Alors c’est vrai, des de Rugy continueront peut-être encore à manger du homard pendant quelques temps et déboucher les bouteilles de leur cave du moment. Pourtant, en espérant sauver leur peau, lui et ses semblables ne feront alors que se bercer d’illusions en se remplissant à ras le verre et le ventre. Car le reste de la société ne fonctionnera plus comme elle l’a fait jusqu’à aujourd’hui. À terme, aucune complicité envers le système ne sera peut-être plus possible : sérieusement, quels petits arrangements feraient le poids face à la catastrophe ? Certains, comme Pablo Servigne, ont même montré que dans la difficulté, l’humain a tendance à développer l’entraide. C'est une brèche dans laquelle on pourrait s'engouffrer, mais il n'y a rien d'automatique.

Pour toutes ces raisons, à la fois la crainte d’un avenir apocalyptique et l’espoir d’une société plus juste, il est plus que jamais nécessaire de bâtir un programme politique qui intègre pleinement l’ensemble des bouleversements que nous sommes sur le point de connaître à l’échelle mondiale. Afin d'en limiter la nature bien sûr – comme l’explique Corinne Morel-Darleux, chaque dixième de degré gagné compte pour sauver le vivant sur terre – mais aussi, et surtout, d'anticiper des besoins nouveaux, en adaptant les infrastructures aux canicules et aux tempêtes, en modifiant nos lieux de vie, nos modes de production, etc.

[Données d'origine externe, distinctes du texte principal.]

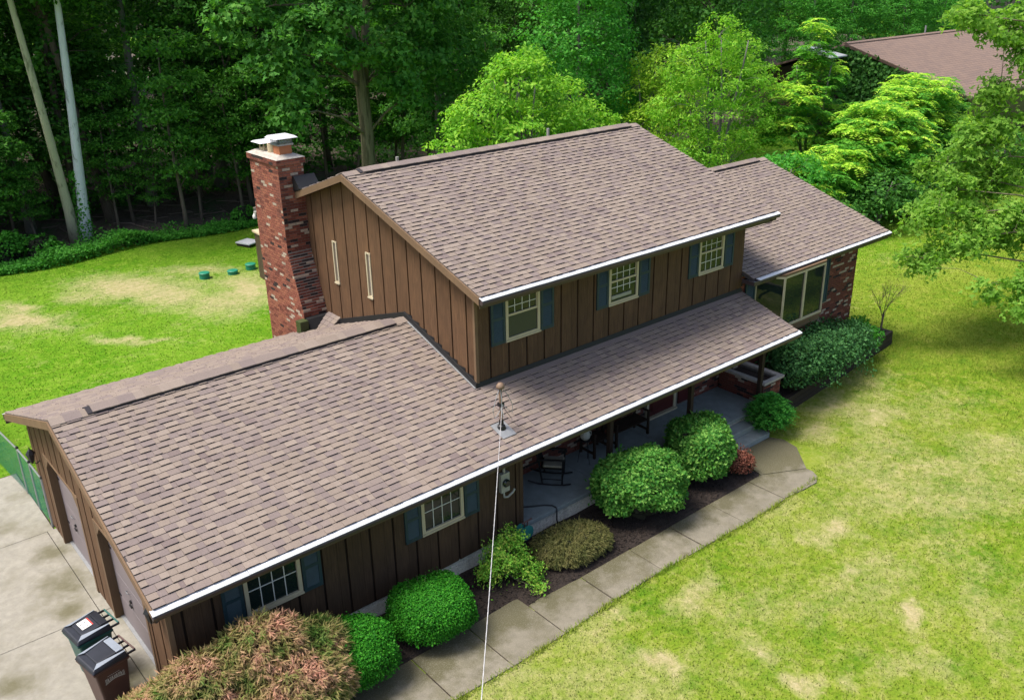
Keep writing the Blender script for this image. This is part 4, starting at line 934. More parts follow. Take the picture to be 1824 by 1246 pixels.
# ------------------------------------------------------------------ timber raised bed
tb = thing('timber_bed', 'dark timber edged raised bed in front of the bay window', 'raised bed', (16.75, .32, 0))
ang = math.atan2(.62, 6.6); ux, uy = math.cos(ang), math.sin(ang); nx_, ny_ = -uy, ux
def tpt(a, b_, z): return (ux*a+nx_*b_, uy*a+ny_*b_, z)
def timber(a0, a1, b0, b1, z0, z1): MB().hexa([tpt(a0, b0, z0), tpt(a1, b0, z0), tpt(a1, b1, z0), tpt(a0, b1, z0), tpt(a0, b0, z1), tpt(a1, b0, z1), tpt(a1, b1, z1), tpt(a0, b1, z1)]).obj('timber', 'timber', tb, bevel=.008)
for k in range(3):
    z0 = -.03+k*.15; off = (0, .35, .1)[k]
    cuts = [0, 2.2+off, 4.4+off, 6.68]
    for a, c in zip(cuts[:-1], cuts[1:]): timber(a+.003, c-.003, 0+.006*k, .15, z0, z0+.147)
    timber(6.53, 6.68, .153, .95, z0, z0+.147)
sb = MB().hexa([tpt(.0, .14, 0), tpt(6.55, .14, 0), tpt(6.55, .9, 0), tpt(0, 1.45, 0), tpt(.0, .14, .36), tpt(6.55, .14, .36), tpt(6.55, .9, .40), tpt(0, 1.45, .40)]).obj('soil', 'soil', tb)

# ------------------------------------------------------------------ foliage generators
def quads(P, a, b_, L_, W_):
    L_ = np.asarray(L_).reshape(-1, 1); W_ = np.asarray(W_).reshape(-1, 1)
    return np.stack([P, P+a*L_*.5+b_*W_*.5, P+a*L_, P+a*L_*.5-b_*W_*.5], 1).reshape(-1, 3)
def leaves_mesh(name, P, nrm, size, mat, asp=.55, axis=None, droop=0.):
    n = len(P); r = RNG.normal(size=(n, 3)) if axis is None else axis+RNG.normal(size=(n, 3))*.35
    a = unit(r-nrm*np.sum(r*nrm, 1, keepdims=True)); a = unit(a+np.array([0, 0, -droop])); b_ = unit(np.cross(nrm, a))
    L_ = size*RNG.uniform(.7, 1.3, n)
    V = quads(P, a, b_, L_, L_*asp); return npmesh(name, V, np.arange(4*n).reshape(-1, 4), mat)
def star_mesh(name, P, nrm, size, mat):
    """three lobed leaf: 3 quads sharing the base"""
    n = len(P); r = RNG.normal(size=(n, 3)); a = unit(r-nrm*np.sum(r*nrm, 1, keepdims=True)); a = unit(a+np.array([0, 0, -.35])); b_ = unit(np.cross(nrm, a)); s_ = (size*RNG.uniform(.7, 1.3, n))[:, None]
    vs = [P]
    for an, ln in ((0, 1.0), (1.0, .85), (-1.0, .85)):
        d = a*math.cos(an)+b_*math.sin(an); e_ = -a*math.sin(an)+b_*math.cos(an)
        vs += [P+d*s_*ln*.5+e_*s_*.24, P+d*s_*ln, P+d*s_*ln*.5-e_*s_*.24]
    V = np.stack(vs, 1).reshape(-1, 3); o = np.arange(n)[:, None]*10
    F = np.concatenate([o+np.array([0, 1, 2, 3]), o+np.array([0, 4, 5, 6]), o+np.array([0, 7, 8, 9])], 0); return npmesh(name, V, F, mat)
def ell_pts(n, c, r, shell=.6, zmin=None):
    d = unit(RNG.normal(size=(n, 3))); q = (shell+(1-shell)*RNG.random(n)**.5)[:, None]
    P = d*q*np.array(r); 
    if zmin is not None: P[:, 2] = np.where(P[:, 2]+c[2] < zmin, zmin-c[2]+RNG.random(n)*.1*r[2], P[:, 2])
    return P+np.array(c), unit(d/np.array(r))
def sprays(clumps, nper, rad, flat=.4, shell=.55, upb=.55, rnd=.5):
    """clumps: (c, r, count). returns leaf points, normals, spray centres"""
    Ps, Ns, Cs = [], [], []
    for c, r, cnt in clumps:
        C, O = ell_pts(cnt, c, r, shell)
        for k in range(cnt):
            R_ = rad*RNG.uniform(.6, 1.25); q = RNG.normal(size=(nper, 3))*np.array([.5, .5, .5*flat])*R_
            tilt = O[k]*.5*R_; rr = np.linalg.norm(q[:, :2], axis=1, keepdims=True)
            q[:, 2] -= (rr[:, 0]**2)/R_*.35
            Ps.append(C[k]+q); nn = np.array([0, 0, upb])+O[k]*.55+RNG.normal(size=(nper, 3))*rnd; Ns.append(unit(nn)); Cs.append(C[k])
    return np.concatenate(Ps), np.concatenate(Ns), np.array(Cs)
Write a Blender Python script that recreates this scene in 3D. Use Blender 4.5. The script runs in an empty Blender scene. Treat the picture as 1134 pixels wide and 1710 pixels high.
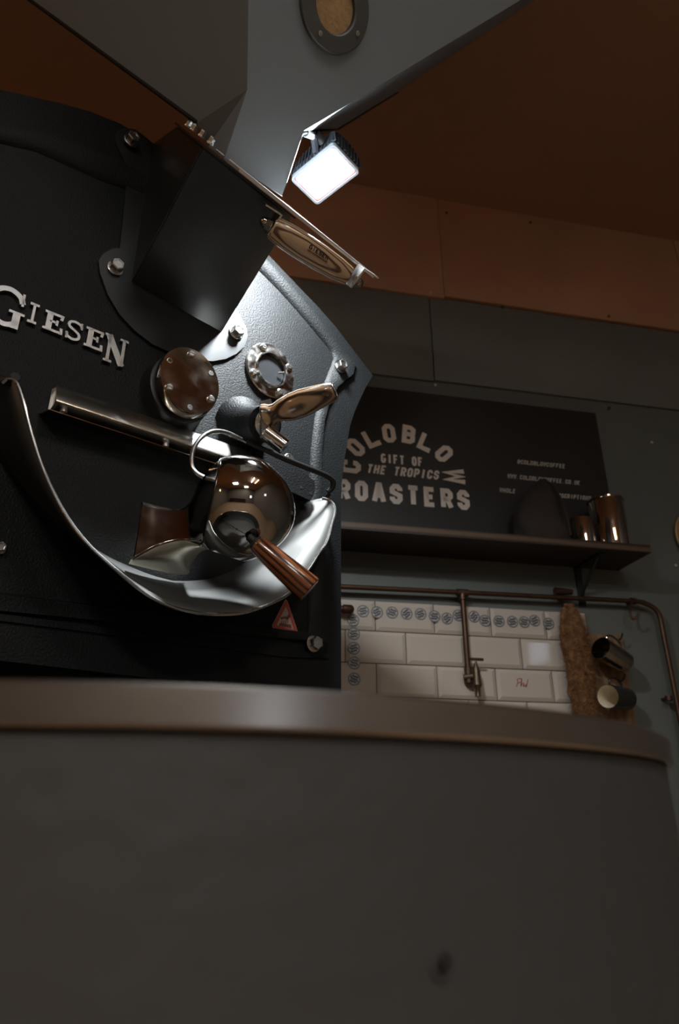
import bpy, bmesh, math, random
from mathutils import Vector, Matrix
from mathutils import noise as mnoise
random.seed(7)
PI = math.pi
sc = bpy.context.scene
ZC = 0.80                                    # camera height over the floor
# ------------------------------------------------------------------ camera
PITCH = math.radians(23.4)
cam_d = bpy.data.cameras.new('camera'); cam = bpy.data.objects.new('camera', cam_d)
sc.collection.objects.link(cam); sc.camera = cam
cam.location = (0, 0, ZC); cam.rotation_euler = (PI/2 + PITCH, 0, 0)
cam_d.sensor_fit = 'VERTICAL'; cam_d.sensor_height = 36.0; cam_d.sensor_width = 24.0
cam_d.lens = 1145.0/1710.0*36.0
cam_d.clip_start = 0.01
cam_d.dof.use_dof = True; cam_d.dof.focus_distance = 1.12; cam_d.dof.aperture_fstop = 5.2
# ------------------------------------------------------------------ world, exposure
w = bpy.data.worlds.new('world'); sc.world = w; w.use_nodes = True
w.node_tree.nodes['Background'].inputs[0].default_value = (0.75, 0.85, 1.0, 1)
w.node_tree.nodes['Background'].inputs[1].default_value = 3.5
sc.view_settings.view_transform = 'Standard'; sc.view_settings.look = 'None'
sc.view_settings.gamma = 1.0; sc.view_settings.use_curve_mapping = False
sc.view_settings.exposure = 0.0
LED_POWER = 22.0; WIN_POWER = 1.0; PANEL_EMIT = 58.0; BULB_POWER = 6.0
# ------------------------------------------------------------------ frames
YAW_F = math.radians(38.2); YAW_W = math.radians(11.7)
M_FACE = Matrix.Translation((0, 1.3, 0)) @ Matrix.Rotation(YAW_F, 4, 'Z')      # x=u along the face, y=into the machine, z=up
M_WALL = Matrix.Translation((-0.2028*2.154, 0.9792*2.154, 0)) @ Matrix.Rotation(YAW_W, 4, 'Z')
M_WORLD = Matrix.Identity(4)
CAMP = Vector((0, 0, ZC)); F_PX = 1145.0
def pray(px, py):
    X = px-567.0; Y = 855.0-py; c, s = math.cos(PITCH), math.sin(PITCH)
    return Vector((X, F_PX*c-Y*s, Y*c+F_PX*s))
def on_plane(M, px, py, d):
    """point of the photograph's pixel on the plane y=-d of frame M, in that frame's coordinates"""
    Mi = M.inverted(); o = Mi @ CAMP; r = Mi.to_3x3() @ pray(px, py)
    t = (-d-o.y)/r.y
    return o + r*t
def FX(px, py, w=0.0): return on_plane(M_FACE, px, py, w)
def WX(px, py, d=0.0): return on_plane(M_WALL, px, py, d)
def FL(u, v, w=0.0): return Vector((u, -w, v+ZC))
def WL(s, v, d=0.0): return Vector((s, -d, v+ZC))
def on_any(M, px, py, p0, n):
    Mi = M.inverted(); o = Mi @ CAMP; r = Mi.to_3x3() @ pray(px, py)
    return o + r*((p0-o).dot(n)/r.dot(n))
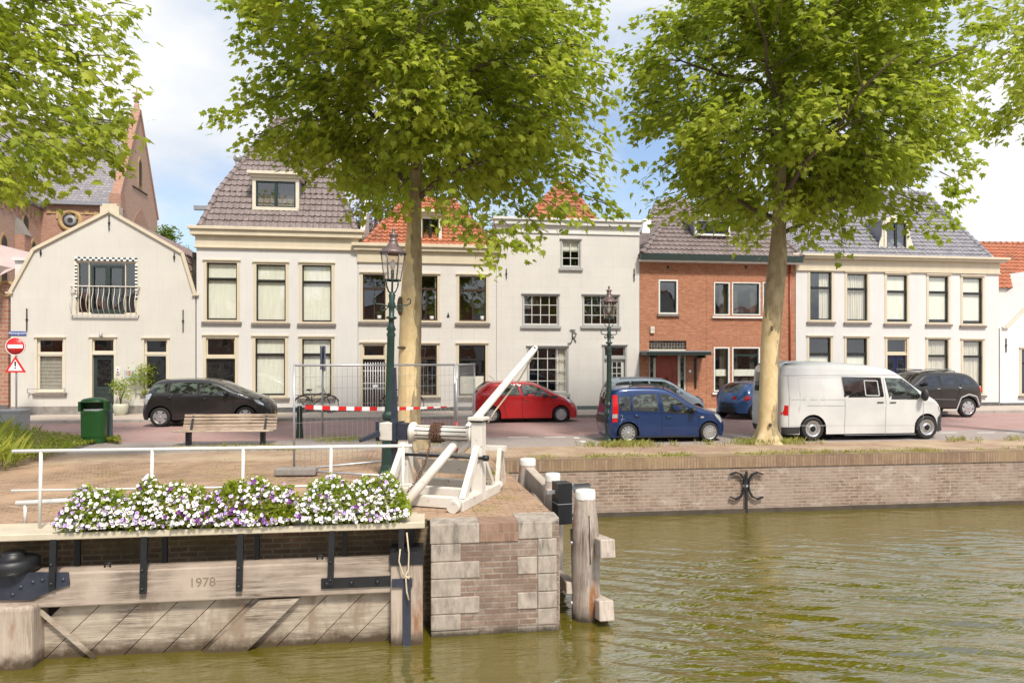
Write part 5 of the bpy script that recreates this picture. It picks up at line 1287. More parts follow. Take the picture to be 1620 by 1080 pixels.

Que l’affaire de Rugy et les abus qu’elle symbolise trouvent leur résolution définitive dans les changements climatiques aurait, reconnaissons-le, quelque chose de cocasse. On a les amusements qu’on mérite. Mais regardons l’avenir en face : nous sommes sur la voie d’une augmentation globale de 3°C d’ici 2100. Tôt ou tard, nous arriverons alors au moment où la majorité des individus n’auront plus rien à perdre. À nous de faire en sorte que ce soit plutôt l’espoir de vies meilleures qui nous motive et nous mette tous ensemble en mouvement. À nous de nous constituer en un groupe structuré, tourné vers son avenir, œuvrant à l’intérêt général. C’est bien là tout l’enjeu et le sens du combat qui s’annonce.

Notes

[1] Certes, il vient d’être relaxé. Mais justement. Et en outre, l'affaire connaît quelques rebondissements

[2] À ce titre, un article de France inter sur l’électorat visé par Kyriakos Mitsotakis, le chef de Nouvelle démocratie, est éloquent :  « Lors de son meeting dans la capitale à trois jours du scrutin, sur une estrade au pied de l’Acropole, Mitsotakis a tenu à répéter qu’il s’adressait aux employés, aux agriculteurs, aux retraités, aux fonctionnaires, aux chômeurs, aux jeunes mères, aux étudiants. Un électorat qui ne lui est pas forcément acquis et auquel il promet une baisse d'impôts. [...] Mistotakis a aussi tombé la veste au fil des meetings. Il multiplie les selfies et a un mot pour chacun. Il sait que les classes supérieures et le monde des affaires lui sont acquis, alors il va chercher cette classe laborieuse, tente de mobiliser les abstentionnistes. » Cet homme jeune n’est pas sans rappeler E. Macron et sa séduisante stratégie de « libération des énergies ».

[3] Avec un tel tableau, la grève des professeurs pendant le bac paraît soudain d'autant plus admirable : un groupe nombreux s'est levé et a pris le risque de sanctions dans le seul but de défendre l'intérêt des élèves. 

[4] Louis Maurin, responsable de l’observatoire des inégalités, précise que le seuil de pauvreté tel que calculé « prend en compte des situations sociales qui vont de ce que l’on appelait il y a quelques années le « quart-monde » aux milieux sociaux très modestes. Et de rappeler que le seuil de pauvreté en 2015 équivaut – une fois l’inflation déduite – au revenu médian des années 1970 : « Les pauvres d’aujourd’hui qui se situent au niveau du seuil disposent quasiment du niveau de vie des classes moyennes de cette époque ».